Last January 31, I summed up the story of the Grand Canyon National Park and how it grew, up to the signing of the establishment Act, February 26, 1919. Since then entries have dealt with this story from the viewpoint of the boundary today, and in some detail, how to map the Park boundary on the south, left, river bank. I did of course try to get away with showing off the cart as it appears today before telling of the various horses that got it here. That needs to be rectified by relating chronologically the several efforts after 1919 (and still unconcluded) to construct a National Park worthy of the Canyon.
I would like to add "and that respected the lands of those with whom we the people shared the Grand Canyon -- the Navajo, Havasupai, and Hualapai", but decades of disagreement (and still unconcluded) preclude so pollyannish a view. As well, there has been resistance and opposition from resource users and administrators otherwise attuned: graziers, hunters, miners, loggers, Forest Service, Bureau of Land Management, even other NPS units. I would like to add "but today there are great and unprecedented opportunities for cooperation to bring about a unified presentation of the Canyon to the public", but while that sentiment is true, it too is pollyannish as a guide to the behavior we can expect. That guide is, as too often, the past, and so over the next several entries I will lay out the story of GCNP's boundary from 1919 up to the time when the battle lines were forming for the legislative struggle over the 1972-5 Park Enlargement Act. I would like to add "which was energized by the vision of a more complete Park we Canyon advocates offered as a positive alternative to the destructive dreams of the dam-builders", but that is only partially true, completely neglecting the long-time Havasupai repatriation effort as well as the knotty left-overs of the post-1919 stories I will now get to.

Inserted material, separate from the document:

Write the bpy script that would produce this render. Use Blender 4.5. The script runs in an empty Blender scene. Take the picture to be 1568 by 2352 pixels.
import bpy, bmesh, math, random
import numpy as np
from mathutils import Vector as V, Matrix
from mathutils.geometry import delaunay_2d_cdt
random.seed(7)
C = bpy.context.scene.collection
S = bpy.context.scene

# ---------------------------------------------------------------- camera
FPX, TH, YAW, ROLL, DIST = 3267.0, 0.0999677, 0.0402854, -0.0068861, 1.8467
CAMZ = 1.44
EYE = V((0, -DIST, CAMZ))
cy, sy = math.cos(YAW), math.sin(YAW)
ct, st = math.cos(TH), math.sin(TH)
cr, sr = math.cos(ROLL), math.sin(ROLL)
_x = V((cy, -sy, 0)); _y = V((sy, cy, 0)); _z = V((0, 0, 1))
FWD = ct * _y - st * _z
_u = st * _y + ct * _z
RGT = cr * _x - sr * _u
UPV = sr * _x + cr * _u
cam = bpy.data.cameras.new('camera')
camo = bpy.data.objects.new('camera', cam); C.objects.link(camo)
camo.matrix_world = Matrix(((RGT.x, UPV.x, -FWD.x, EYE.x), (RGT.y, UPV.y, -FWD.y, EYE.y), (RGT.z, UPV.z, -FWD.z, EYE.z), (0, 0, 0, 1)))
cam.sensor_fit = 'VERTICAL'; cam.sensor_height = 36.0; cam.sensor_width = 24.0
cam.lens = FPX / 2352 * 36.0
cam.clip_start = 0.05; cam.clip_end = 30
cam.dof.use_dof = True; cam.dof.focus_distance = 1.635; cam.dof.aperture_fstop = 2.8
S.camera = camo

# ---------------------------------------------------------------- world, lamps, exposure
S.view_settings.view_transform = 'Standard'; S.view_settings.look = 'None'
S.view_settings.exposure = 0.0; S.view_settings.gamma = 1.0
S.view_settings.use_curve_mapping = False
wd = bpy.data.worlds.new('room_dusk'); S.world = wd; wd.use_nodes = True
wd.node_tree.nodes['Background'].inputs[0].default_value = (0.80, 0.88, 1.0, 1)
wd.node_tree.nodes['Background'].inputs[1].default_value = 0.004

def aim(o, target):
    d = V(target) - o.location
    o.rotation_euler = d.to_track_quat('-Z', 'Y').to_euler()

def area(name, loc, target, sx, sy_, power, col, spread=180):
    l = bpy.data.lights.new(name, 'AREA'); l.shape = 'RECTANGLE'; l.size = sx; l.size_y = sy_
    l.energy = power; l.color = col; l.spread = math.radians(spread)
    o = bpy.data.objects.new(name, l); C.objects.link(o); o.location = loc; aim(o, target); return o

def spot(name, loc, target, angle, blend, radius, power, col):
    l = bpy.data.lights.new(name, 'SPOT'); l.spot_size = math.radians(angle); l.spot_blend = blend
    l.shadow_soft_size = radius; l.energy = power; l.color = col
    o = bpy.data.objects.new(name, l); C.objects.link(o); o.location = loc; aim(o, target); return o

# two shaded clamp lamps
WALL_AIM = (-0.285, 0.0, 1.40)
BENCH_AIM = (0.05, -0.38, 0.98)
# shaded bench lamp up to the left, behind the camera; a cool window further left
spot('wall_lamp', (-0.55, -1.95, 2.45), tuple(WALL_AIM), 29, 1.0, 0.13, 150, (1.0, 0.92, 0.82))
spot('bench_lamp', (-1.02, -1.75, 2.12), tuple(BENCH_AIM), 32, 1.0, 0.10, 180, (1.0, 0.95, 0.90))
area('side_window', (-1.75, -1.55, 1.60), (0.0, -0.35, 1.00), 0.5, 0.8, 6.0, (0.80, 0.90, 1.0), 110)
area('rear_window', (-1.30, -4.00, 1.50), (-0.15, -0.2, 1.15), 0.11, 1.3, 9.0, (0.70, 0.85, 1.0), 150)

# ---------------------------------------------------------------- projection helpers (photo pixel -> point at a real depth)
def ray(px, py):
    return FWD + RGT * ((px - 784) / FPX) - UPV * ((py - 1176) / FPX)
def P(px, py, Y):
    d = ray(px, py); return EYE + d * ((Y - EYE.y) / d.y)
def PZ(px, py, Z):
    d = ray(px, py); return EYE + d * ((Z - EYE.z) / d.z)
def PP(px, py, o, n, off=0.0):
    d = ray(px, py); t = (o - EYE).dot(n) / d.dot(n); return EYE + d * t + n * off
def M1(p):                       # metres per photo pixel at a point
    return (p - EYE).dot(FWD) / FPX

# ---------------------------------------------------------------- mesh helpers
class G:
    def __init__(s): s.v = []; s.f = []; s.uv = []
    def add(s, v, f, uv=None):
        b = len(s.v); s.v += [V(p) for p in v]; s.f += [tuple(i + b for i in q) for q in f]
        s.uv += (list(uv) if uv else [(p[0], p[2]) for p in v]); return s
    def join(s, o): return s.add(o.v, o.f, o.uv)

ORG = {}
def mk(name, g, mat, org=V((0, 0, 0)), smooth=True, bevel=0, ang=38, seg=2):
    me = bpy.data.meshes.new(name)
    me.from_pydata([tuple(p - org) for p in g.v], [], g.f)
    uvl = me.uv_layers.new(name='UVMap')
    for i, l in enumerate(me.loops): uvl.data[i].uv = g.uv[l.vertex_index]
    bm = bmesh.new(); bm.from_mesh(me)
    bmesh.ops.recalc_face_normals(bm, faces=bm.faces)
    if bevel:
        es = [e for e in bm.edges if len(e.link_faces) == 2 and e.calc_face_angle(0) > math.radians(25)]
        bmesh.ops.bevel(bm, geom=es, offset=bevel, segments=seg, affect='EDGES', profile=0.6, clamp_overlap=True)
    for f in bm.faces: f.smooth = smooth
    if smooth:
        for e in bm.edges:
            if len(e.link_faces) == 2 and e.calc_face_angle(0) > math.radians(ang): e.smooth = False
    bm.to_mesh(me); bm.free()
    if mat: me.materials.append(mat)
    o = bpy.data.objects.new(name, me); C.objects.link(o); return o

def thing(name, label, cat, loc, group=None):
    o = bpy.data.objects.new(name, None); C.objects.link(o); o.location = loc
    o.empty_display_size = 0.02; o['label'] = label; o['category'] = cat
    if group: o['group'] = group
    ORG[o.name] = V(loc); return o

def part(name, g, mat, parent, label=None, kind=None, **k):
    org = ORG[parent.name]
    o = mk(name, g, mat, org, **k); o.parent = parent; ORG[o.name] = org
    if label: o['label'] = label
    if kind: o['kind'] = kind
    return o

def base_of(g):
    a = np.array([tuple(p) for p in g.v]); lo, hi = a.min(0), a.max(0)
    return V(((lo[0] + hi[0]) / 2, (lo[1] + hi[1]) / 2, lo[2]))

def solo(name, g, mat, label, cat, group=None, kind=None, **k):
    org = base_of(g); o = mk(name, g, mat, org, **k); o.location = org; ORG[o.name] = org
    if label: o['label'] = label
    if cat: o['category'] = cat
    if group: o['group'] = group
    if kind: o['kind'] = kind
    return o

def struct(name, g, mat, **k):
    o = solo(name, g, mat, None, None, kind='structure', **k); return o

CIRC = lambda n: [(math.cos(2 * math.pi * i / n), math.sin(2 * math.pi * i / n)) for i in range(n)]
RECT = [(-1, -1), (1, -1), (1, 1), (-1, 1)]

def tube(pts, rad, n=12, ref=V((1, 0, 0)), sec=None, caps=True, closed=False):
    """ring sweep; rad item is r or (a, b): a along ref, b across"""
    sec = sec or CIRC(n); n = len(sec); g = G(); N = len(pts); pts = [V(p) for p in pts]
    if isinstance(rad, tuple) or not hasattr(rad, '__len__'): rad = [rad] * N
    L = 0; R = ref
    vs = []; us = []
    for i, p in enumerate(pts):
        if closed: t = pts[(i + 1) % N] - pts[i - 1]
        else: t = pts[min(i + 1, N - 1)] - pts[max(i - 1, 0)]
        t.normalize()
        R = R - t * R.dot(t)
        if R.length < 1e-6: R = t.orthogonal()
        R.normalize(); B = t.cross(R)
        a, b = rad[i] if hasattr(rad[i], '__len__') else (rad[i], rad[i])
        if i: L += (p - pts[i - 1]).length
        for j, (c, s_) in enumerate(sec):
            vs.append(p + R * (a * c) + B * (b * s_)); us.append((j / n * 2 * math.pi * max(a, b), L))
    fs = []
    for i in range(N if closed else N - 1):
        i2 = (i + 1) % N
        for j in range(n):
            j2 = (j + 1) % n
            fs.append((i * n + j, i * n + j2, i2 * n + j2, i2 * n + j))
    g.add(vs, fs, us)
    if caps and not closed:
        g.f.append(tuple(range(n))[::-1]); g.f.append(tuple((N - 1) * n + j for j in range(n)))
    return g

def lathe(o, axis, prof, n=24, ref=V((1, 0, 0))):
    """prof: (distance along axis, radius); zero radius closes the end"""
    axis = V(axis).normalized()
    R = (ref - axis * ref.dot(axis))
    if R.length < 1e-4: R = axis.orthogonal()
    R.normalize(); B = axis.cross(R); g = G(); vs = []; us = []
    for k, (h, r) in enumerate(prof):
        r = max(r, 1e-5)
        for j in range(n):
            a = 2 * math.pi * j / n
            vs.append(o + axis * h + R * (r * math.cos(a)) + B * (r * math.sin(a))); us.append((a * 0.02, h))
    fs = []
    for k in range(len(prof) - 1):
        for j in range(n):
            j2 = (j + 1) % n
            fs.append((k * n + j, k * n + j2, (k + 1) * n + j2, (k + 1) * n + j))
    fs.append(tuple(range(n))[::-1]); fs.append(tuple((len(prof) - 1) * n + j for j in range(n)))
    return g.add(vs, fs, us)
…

Here is the 1919 boundary map:
The complementary visions here were, on the one hand--Powell's--, that of the biggest spectacle, the great scoop out of the earth. On the other --Hayden's--, a park tightly drawn in toward the rim, taking little stock land and water, leaving only rim land for roads and developments. No expansive alternatives were being presented, not upstream into Marble Gorge, nor to the west, as in the 1910 ASHPS proposal.
The general policy governing the new National Park System parks was stated by Secretary of the Interior Lane shortly before GCNP's creation. On 13 May 1918, he wrote NPS Director Mather: "The national parks must be maintained in absolutely unimpaired form for the use of future generations as well as those of our own time. They are set apart for the use, observation, health and pleasure of the people. The national interest must dictate all decisions affecting public or private enterprise in the parks." On 11 March 1925, Secretary Work instructed Mather that "National Parks and monuments must be maintained untouched by the inroads of modern civilization in order that unspoiled bits of native America may be preserved to be enjoyed by future generations as well as our own…The duty of the National Park Service by (its organic) Act to faithfully preserve Parks and Monuments for posterity in essentially their natural state is paramount to every other activity."
In 1921, the Forest Service Chief set forth the view he and Mather jointly held on cooperation between the two agencies. Proposed transfers of lands should be examined jointly, and a transfer made only where the dominant resource was a nationally important scenic feature, but not where the economic interest dominated or just for a road or accommodations. Therefore, the Chief told his subordinates, they needed to cooperate on roads, including timber cutting and grazing near them.
Nice, but with the north and south sides of GCNP carved out of, and confined by, national forest land, how long could the new Service and the new Park be content working under the constrictives' view of the Canyon?